The increasing export of unprocessed, “raw” logs, also ignored by politicians, may explain the disconnect.
Based on Forest Service data, beginning in 2009, log exports to Asia have increased steadily from the Northwest, particularly from Oregon, which may be exporting as much as one third of its annual harvest as raw logs rather than as finished lumber. A billion board feet of raw logs were exported out of Oregon in 2011 alone. OFRI claims that there are 28 jobs created for every million board feet of logs Oregon’s workers process. Multiplied times a billion board feet, OFRI’s inflated employment numbers imply that as many as 28,000 wood products jobs may be exported annually.
Lane County is particularly hard hit from log exports since one of the region’s largest raw log exporters, Weyerhaeuser, is also Lane’s largest private landowner, with about 340,000 acres. Weyerhaeuser controls more forestland in Lane County than the BLM does. The company gets huge property tax exemptions on the value of its standing timber.
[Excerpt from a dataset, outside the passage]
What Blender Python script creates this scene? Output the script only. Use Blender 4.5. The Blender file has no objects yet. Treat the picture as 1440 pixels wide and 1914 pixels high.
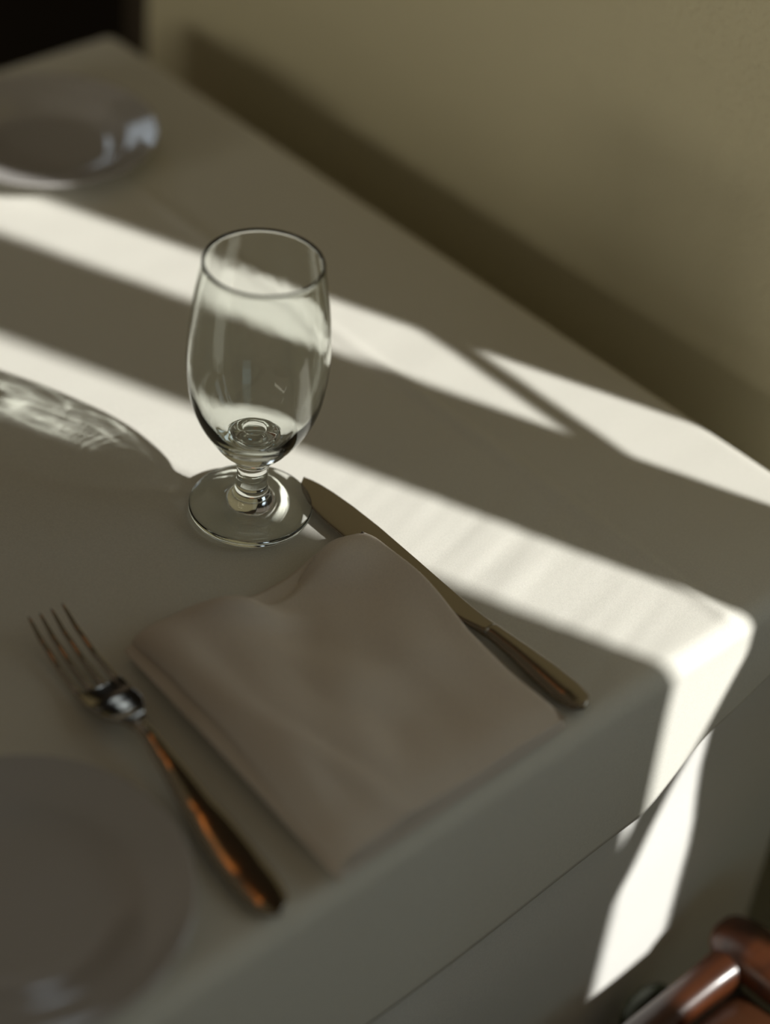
import bpy, bmesh, math, random
from mathutils import Vector, Matrix, noise

random.seed(7)
SC = bpy.context.scene
COL = SC.collection
R = math.radians
T = 0.75                      # height of the table top above the floor

# ------------------------------------------------------------------ camera
YAW, PITCH, ROLL = R(46.46694), R(40.12380), R(6.38360)
F = Vector((math.sin(YAW)*math.cos(PITCH), math.cos(YAW)*math.cos(PITCH), -math.sin(PITCH)))
RT = Vector((math.cos(YAW), -math.sin(YAW), 0.0))
UP = RT.cross(F)
R2 = RT*math.cos(ROLL) + UP*math.sin(ROLL)
U2 = -RT*math.sin(ROLL) + UP*math.cos(ROLL)
cam_data = bpy.data.cameras.new('camera')
cam = bpy.data.objects.new('camera', cam_data)
COL.objects.link(cam)
M = Matrix(((R2.x, U2.x, -F.x, 0.0), (R2.y, U2.y, -F.y, 0.0), (R2.z, U2.z, -F.z, T+0.73576), (0, 0, 0, 1)))
cam.matrix_world = M
cam_data.sensor_fit = 'VERTICAL'
cam_data.sensor_height = 36.0
cam_data.lens = 36.0*3743.12/1914.0
cam_data.clip_start = 0.02
cam_data.dof.use_dof = True
cam_data.dof.focus_distance = 1.105
cam_data.dof.aperture_fstop = 1.95
SC.camera = cam

# ------------------------------------------------------------------ exposure and render feel
SC.view_settings.view_transform = 'Standard'
SC.view_settings.look = 'None'
SC.view_settings.gamma = 1.0
SC.view_settings.use_curve_mapping = False
SC.view_settings.exposure = 0.0
cy = SC.cycles
cy.use_denoising = True
cy.max_bounces = 12
cy.transmission_bounces = 12
cy.glossy_bounces = 5
cy.diffuse_bounces = 4
cy.sample_clamp_indirect = 3.0
cy.blur_glossy = 0.5

# ------------------------------------------------------------------ sun
SUN_EL = R(33.5)
SUN_AZ = Vector((0.375, -0.927, 0.0)).normalized()      # horizontal direction towards the sun
SUN_DIR = Vector((SUN_AZ.x*math.cos(SUN_EL), SUN_AZ.y*math.cos(SUN_EL), math.sin(SUN_EL)))
sd = bpy.data.lights.new('sun', 'SUN')
sd.energy = 5.0
sd.angle = R(0.95)
sd.color = (1.0, 0.985, 0.94)
sd.cycles.is_caustics_light = True
sun = bpy.data.objects.new('sun', sd)
sun.rotation_euler = SUN_DIR.to_track_quat('Z', 'Y').to_euler()
sun.location = (2.5, -3.0, 3.0)
COL.objects.link(sun)

# ------------------------------------------------------------------ world: dim warm room, bright sky low in the window's direction
w = bpy.data.worlds.new('world')
SC.world = w
w.use_nodes = True
nt = w.node_tree
nt.nodes.clear()
o = nt.nodes.new('ShaderNodeOutputWorld')
bg = nt.nodes.new('ShaderNodeBackground')
tc = nt.nodes.new('ShaderNodeTexCoord')
sx = nt.nodes.new('ShaderNodeSeparateXYZ')
nt.links.new(tc.outputs['Generated'], sx.inputs[0])
mrx = nt.nodes.new('ShaderNodeMapRange')
mrx.inputs['From Min'].default_value = 0.15
mrx.inputs['From Max'].default_value = 0.35
nt.links.new(sx.outputs['X'], mrx.inputs['Value'])
mrz = nt.nodes.new('ShaderNodeMapRange')
mrz.inputs['From Min'].default_value = 0.75
mrz.inputs['From Max'].default_value = 0.6
nt.links.new(sx.outputs['Z'], mrz.inputs['Value'])
mu = nt.nodes.new('ShaderNodeMath'); mu.operation = 'MULTIPLY'
nt.links.new(mrx.outputs[0], mu.inputs[0]); nt.links.new(mrz.outputs[0], mu.inputs[1])
mx = nt.nodes.new('ShaderNodeMix'); mx.data_type = 'RGBA'
nt.links.new(mu.outputs[0], mx.inputs['Factor'])
md_ = nt.nodes.new('ShaderNodeMapRange'); md_.inputs['From Min'].default_value = 0.0; md_.inputs['From Max'].default_value = 1.0
nt.links.new(sx.outputs['Z'], md_.inputs['Value'])
mi = nt.nodes.new('ShaderNodeMix'); mi.data_type = 'RGBA'       # the dim interior: dark walls, paler ceiling
nt.links.new(md_.outputs[0], mi.inputs['Factor'])
mi.inputs['A'].default_value = (0.012, 0.011, 0.009, 1)
mi.inputs['B'].default_value = (0.094, 0.079, 0.054, 1)
nt.links.new(mi.outputs['Result'], mx.inputs['A'])
mx.inputs['B'].default_value = (0.85, 0.95, 1.0, 1)          # daylight outside
nt.links.new(mx.outputs['Result'], bg.inputs['Color'])
nt.links.new(bg.outputs[0], o.inputs[0])

def area(name, loc, target, sx_, sy_, power, color):
    d = bpy.data.lights.new(name, 'AREA')
    d.shape = 'RECTANGLE'; d.size = sx_; d.size_y = sy_
    d.energy = power; d.color = color
    ob = bpy.data.objects.new(name, d)
    ob.location = loc
    ob.rotation_euler = (Vector(loc)-Vector(target)).to_track_quat('Z', 'Y').to_euler()
    COL.objects.link(ob)
    return ob
# added fill: cool behind camera for the drape, warm at left for the wall
area('front_fill_light', (-0.5, -2.2, 1.05), (0.6, 0.5, 0.55), 0.9, 1.3, 2.2, (0.58, 0.88, 1.0))
area('left_fill_light', (-2.2, 0.60, 1.30), (0.9, 0.75, 1.0), 1.3, 0.45, 17.0, (1.0, 0.95, 0.78))
area('far_glint_light', (1.16, 2.15, 1.30), (0.6, 0.7, 0.75), 0.16, 0.40, 0.30, (0.75, 0.88, 1.0))  # added small light for a cool highlight on fork neck and plates
area('amber_glint_light', (0.80, 0.93, 1.98), (0.41, 0.46, T), 0.09, 0.20, 0.055, (1.0, 0.30, 0.05))  # added amber light, placed to put an orange stripe on the fork

# ------------------------------------------------------------------ materials
def mat(name, color, rough=0.6, metal=0.0, **kw):
    m = bpy.data.materials.new(name); m.use_nodes = True
    b = m.node_tree.nodes['Principled BSDF']
    b.inputs['Base Color'].default_value = (*color, 1)
    b.inputs['Roughness'].default_value = rough
    b.inputs['Metallic'].default_value = metal
    for k, v in kw.items():
        b.inputs[k.replace('_', ' ')].default_value = v
    return m, m.node_tree, b

def add_bump(t, b, scale, strength, dist, vec=(1, 1, 1), detail=3, extra=None):
    tcn = t.nodes.new('ShaderNodeTexCoord'); mp = t.nodes.new('ShaderNodeMapping')
    mp.inputs['Scale'].default_value = vec
    t.links.new(tcn.outputs['Object'], mp.inputs[0])
    n = t.nodes.new('ShaderNodeTexNoise'); n.inputs['Scale'].default_value = scale; n.inputs['Detail'].default_value = detail
    t.links.new(mp.outputs[0], n.inputs['Vector'])
    bp = t.nodes.new('ShaderNodeBump'); bp.inputs['Strength'].default_value = strength; bp.inputs['Distance'].default_value = dist
    t.links.new(n.outputs['Fac'], bp.inputs['Height'])
    if extra is not None: t.links.new(extra.outputs[0], bp.inputs['Normal'])
    t.links.new(bp.outputs[0], b.inputs['Normal'])
    return bp

def cloth_mat(name, color, weave=0.00012, wrinkle=0.0016):
    m, t, b = mat(name, color, 0.88)
    b.inputs['Sheen Weight'].default_value = 0.12
    b.inputs['Specular IOR Level'].default_value = 0.2
    b1 = add_bump(t, b, 9.0, 0.55, wrinkle, (0.35, 1.0, 0.4), 3)
    b2 = add_bump(t, b, 1400, 0.6, weave, (1, 1, 1), 1, extra=b1)
    # woven colour variation, very faint
    n = t.nodes.new('ShaderNodeTexNoise'); n.inputs['Scale'].default_value = 900; n.inputs['Detail'].default_value = 1
    tcn = t.nodes.new('ShaderNodeTexCoord'); t.links.new(tcn.outputs['Object'], n.inputs['Vector'])
    mm = t.nodes.new('ShaderNodeMix'); mm.data_type = 'RGBA'
    mm.inputs['A'].default_value = (*[c*0.90 for c in color], 1); mm.inputs['B'].default_value = (*[min(1, c*1.07) for c in color], 1)
    t.links.new(n.outputs['Fac'], mm.inputs['Factor']); t.links.new(mm.outputs['Result'], b.inputs['Base Color'])
    return m
M_TOP = cloth_mat('white_overlay_linen', (0.80, 0.785, 0.71))
M_UNDER = cloth_mat('white_undercloth_linen', (0.82, 0.81, 0.77))
M_NAP = cloth_mat('napkin_linen', (0.80, 0.72, 0.63), 0.00008, 0.0012)

M_WALL, t, b = mat('beige_plaster', (0.76, 0.69, 0.47), 0.75)
add_bump(t, b, 230, 0.9, 0.0035, (1, 1, 1), 3)
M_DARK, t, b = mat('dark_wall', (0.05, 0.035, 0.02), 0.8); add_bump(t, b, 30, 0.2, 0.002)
M_FLOOR, t, b = mat('brown_carpet', (0.07, 0.045, 0.022), 0.9); add_bump(t, b, 300, 0.5, 0.003)
M_FRAME, _, _ = mat('window_frame_paint', (0.45, 0.38, 0.25), 0.5)
M_PORC, t, b = mat('white_porcelain', (0.52, 0.50, 0.485), 0.10)
b.inputs['Coat Weight'].default_value = 0.5; b.inputs['Coat Roughness'].default_value = 0.04
M_STEEL, t, b = mat('stainless_steel', (0.40, 0.36, 0.30), 0.13, 1.0); add_bump(t, b, 400, 0.05, 0.0003, (1, 0.05, 1))
M_KNIFE, t, b = mat('brushed_stainless_steel', (0.33, 0.29, 0.235), 0.24, 1.0); add_bump(t, b, 400, 0.08, 0.0003, (1, 0.05, 1))
M_TABLE, _, _ = mat('plain_table_wood', (0.25, 0.14, 0.07), 0.5)
M_WOOD, t, b = mat('reddish_brown_varnished_wood', (0.22, 0.065, 0.018), 0.36)
b.inputs['Coat Weight'].default_value = 0.25; b.inputs['Coat Roughness'].default_value = 0.16
n = t.nodes.new('ShaderNodeTexNoise'); n.inputs['Scale'].default_value = 25; n.inputs['Detail'].default_value = 4
tcn = t.nodes.new('ShaderNodeTexCoord'); mp = t.nodes.new('ShaderNodeMapping'); mp.inputs['Scale'].default_value = (0.3, 4, 4)
t.links.new(tcn.outputs['Object'], mp.inputs[0]); t.links.new(mp.outputs[0], n.inputs['Vector'])
cr = t.nodes.new('ShaderNodeValToRGB'); cr.color_ramp.elements[0].position = 0.35; cr.color_ramp.elements[1].position = 0.7
cr.color_ramp.elements[0].color = (0.035, 0.010, 0.004, 1); cr.color_ramp.elements[1].color = (0.10, 0.027, 0.007, 1)
t.links.new(n.outputs['Fac'], cr.inputs[0]); t.links.new(cr.outputs[0], b.inputs['Base Color'])
M_LEATHER, t, b = mat('dark_brown_leather', (0.075, 0.028, 0.012), 0.28); add_bump(t, b, 250, 0.3, 0.0008)
M_GREEN, t, b = mat('dark_green', (0.025, 0.030, 0.016), 0.5)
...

ORS 321.259, the legislative finding granting this exemption to private forest owners, says “The interests of the state, its citizens and future citizens are best served by taxing policies that encourage…millage of timber products within Oregon.”
Where’s the outcry about raw log exports from Sen. Ron Wyden, Rep. Peter DeFazio, and others promoting their agenda to increase timber supplies, revenues and jobs?
Contrary to Swanson’s claims, the timber industry and its politicians seem to either distort or ignore the facts to justify further exploitation of Oregon’s forests and people.
Samantha Chirillo of Eugene is a research consultant.